** Data **
******************************

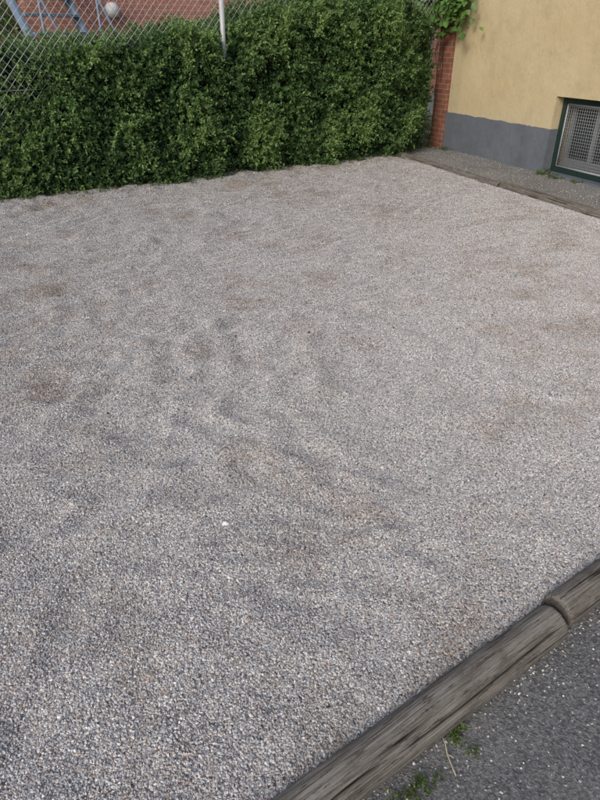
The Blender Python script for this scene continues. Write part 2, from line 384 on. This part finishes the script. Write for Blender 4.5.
n=6500; s=rng.uniform(-5.5,7.6,n); ht=np.interp(s,hx,hy); qq=rng.uniform(0,.95,n)
lp=np.array([0.14*nz(a*1.6,b*1.6,1)+0.11*nz(a*4.2,b*4,3) for a,b in zip(s,qq)])
zz=ht+lp-rng.exponential(.05,n)-0.12*np.clip(0.25-qq,0,1)/0.25
pos=toworld(s,qfront(s,ht)+qq,zz)
dirs=toworld(rng.normal(0,.5,n),rng.normal(-.1,.5,n),0.8+rng.normal(0,.3,n))
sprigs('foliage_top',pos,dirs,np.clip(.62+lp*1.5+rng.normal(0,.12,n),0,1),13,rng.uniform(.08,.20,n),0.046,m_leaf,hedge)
n=2600; zz=rng.uniform(0.02,1,n); qq=rng.uniform(0,.9,n); s=np.where(rng.uniform(size=n)<0.35,7.6,rng.uniform(-5.5,7.6,n)); 
back=s<7.6; ht=np.interp(s,hx,hy); qv=np.where(back,qfront(s,zz*ht)+0.95,qfront(s,zz*ht)+qq)
pos=toworld(s+rng.normal(0,.06,n),qv+rng.normal(0,.06,n),zz*ht)
sprigs('foliage_sides',pos,rng.normal(0,1,(n,3)),rng.uniform(.2,.6,n),12,rng.uniform(.08,.2,n),0.045,m_leaf,hedge)
n=380; s=rng.uniform(-5,7.4,n); s[140:]=rng.uniform(4.2,7.2,240); ht=np.interp(s,hx,hy)
pos=toworld(s,qfront(s,ht)+rng.uniform(0,.8,n),ht-0.03)
dirs=toworld(rng.normal(0,.35,n),rng.normal(-.1,.3,n),np.ones(n))
sprigs('shoots',pos,dirs,rng.uniform(.5,.95,n),18,rng.uniform(.15,.36,n),0.05,m_leaf,hedge)
n=520; s=rng.uniform(-1,7.2,n); z=rng.uniform(.15,1.9,n)*np.interp(s,hx,hy)/2
pos=toworld(s,qfront(s,z)+lump(s,z)-0.02,z)
dirs=toworld(rng.normal(0,.5,n),-.8+rng.normal(0,.2,n),rng.normal(.4,.5,n))
sprigs('side_shoots',pos,dirs,rng.uniform(.6,1,n),14,rng.uniform(.15,.28,n),0.05,m_leaf,hedge)
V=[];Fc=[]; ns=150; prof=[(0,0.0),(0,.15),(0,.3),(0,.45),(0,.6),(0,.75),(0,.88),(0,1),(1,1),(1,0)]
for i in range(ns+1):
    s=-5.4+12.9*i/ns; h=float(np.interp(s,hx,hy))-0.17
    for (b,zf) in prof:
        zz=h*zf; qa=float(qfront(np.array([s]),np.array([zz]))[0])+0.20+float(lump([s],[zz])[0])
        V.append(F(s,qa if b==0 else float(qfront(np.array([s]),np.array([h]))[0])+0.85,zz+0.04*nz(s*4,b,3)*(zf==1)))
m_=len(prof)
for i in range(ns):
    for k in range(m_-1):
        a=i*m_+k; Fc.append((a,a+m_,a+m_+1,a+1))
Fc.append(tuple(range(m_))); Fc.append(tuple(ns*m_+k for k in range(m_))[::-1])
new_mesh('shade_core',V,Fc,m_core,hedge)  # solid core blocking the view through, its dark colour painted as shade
# leaf litter beneath the hedge
n=2800; s=rng.uniform(-4,7.2,n); q=np.interp(s,[-6,1.1,6.7,7.5],[7.55,7.44,7.15,7.3])+0.12-rng.exponential(.18,n)
far=rng.uniform(size=n)<0.05; q=np.where(far,rng.uniform(2,7.2,n),q); s=np.minimum(s,smax(q)-0.1)
z=np.array([gh(a,b) for a,b in zip(s,q)])+0.007
pos=toworld(s,q,z); ax=np.stack([rng.normal(size=n),rng.normal(size=n),rng.normal(0,.15,n)],1)
nr=np.stack([rng.normal(0,.3,n),rng.normal(0,.3,n),np.ones(n)],1); L=rng.uniform(.012,.035,n)
leaves('leaf_litter',pos,ax,nr,L,L*.55,rng.uniform(0,1,n),m_litter)
n=110; s=rng.uniform(0,6.9,n); q=np.interp(s,[-6,1.1,6.7,7.5],[7.55,7.44,7.15,7.3])+rng.normal(-.03,.06,n)
pos=toworld(s,q,np.full(n,.04)); wg=empty('weed_plant')
sprigs('leaves',pos,np.stack([rng.normal(0,.6,n),rng.normal(0,.6,n),np.full(n,.8)],1),rng.uniform(.4,1,n),8,rng.uniform(.04,.10,n),.035,m_weed,wg)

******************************

** Given problem **
In the listing above, find each line with the word "qfront" and copy it.

** Response **
pos=toworld(s,qfront(s,ht)+qq,zz)
back=s<7.6; ht=np.interp(s,hx,hy); qv=np.where(back,qfront(s,zz*ht)+0.95,qfront(s,zz*ht)+qq)
pos=toworld(s,qfront(s,ht)+rng.uniform(0,.8,n),ht-0.03)
pos=toworld(s,qfront(s,z)+lump(s,z)-0.02,z)
        zz=h*zf; qa=float(qfront(np.array([s]),np.array([zz]))[0])+0.20+float(lump([s],[zz])[0])
        V.append(F(s,qa if b==0 else float(qfront(np.array([s]),np.array([h]))[0])+0.85,zz+0.04*nz(s*4,b,3)*(zf==1)))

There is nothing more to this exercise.